Perhaps the future that Atwood depicts in this novel won't come to past (we do seem to be past the date, yet even with the doubt (or knowledge) that such future will not exist, yet we see echoes of it in today's world. Events of the novel seem to happening regardless.

Okay, maybe not the dressing in red and blue, but the other issues. Women forbidden to work and read, women who can't own anything not even thier bodies, women who must produce a child or be cast aside, young girls married off to men they don't know. Even if those places were equality reigns women still, on average, earn less than men for the same amount of work. Atwood's Gilead is at once far off and too near, a point that all good literature has. (The blame on Islamic terrorists is a very intersting connection to the current day).

While the book is feminist, it is also humanist. Offred might be passive but in the characters of Luke, Offred's mom, and Moira we have the feminist voice. If anything, the book is a caution about either type of extreme - extreme religion and extreme sexual freedom (Feels on wheels, Pormomarts) - both of which seem to be, to various degrees, not good.

Additionally, Atwood deals with the issue of complancy. Offred is less feminist than her mother, than Moira. And while we admire both mom and Moira we think we might be more like Offred, because nameless Offred (of Fred) is the Everywoman in this Everyman parable. 
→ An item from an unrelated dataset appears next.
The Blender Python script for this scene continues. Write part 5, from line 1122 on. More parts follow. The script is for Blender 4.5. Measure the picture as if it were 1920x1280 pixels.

Perhaps this is the reason why this story is so timeless, why it stands the test of time, why it would've made Atwood's name even if she never wrote anything else. The questions it raises about gender, women, society, life, and family are still one we debate today, are still definitions we debate today - what is a family, is abortion about life or control of a woman's body, why the differences standards for women and men?

This is a great book that is always timely.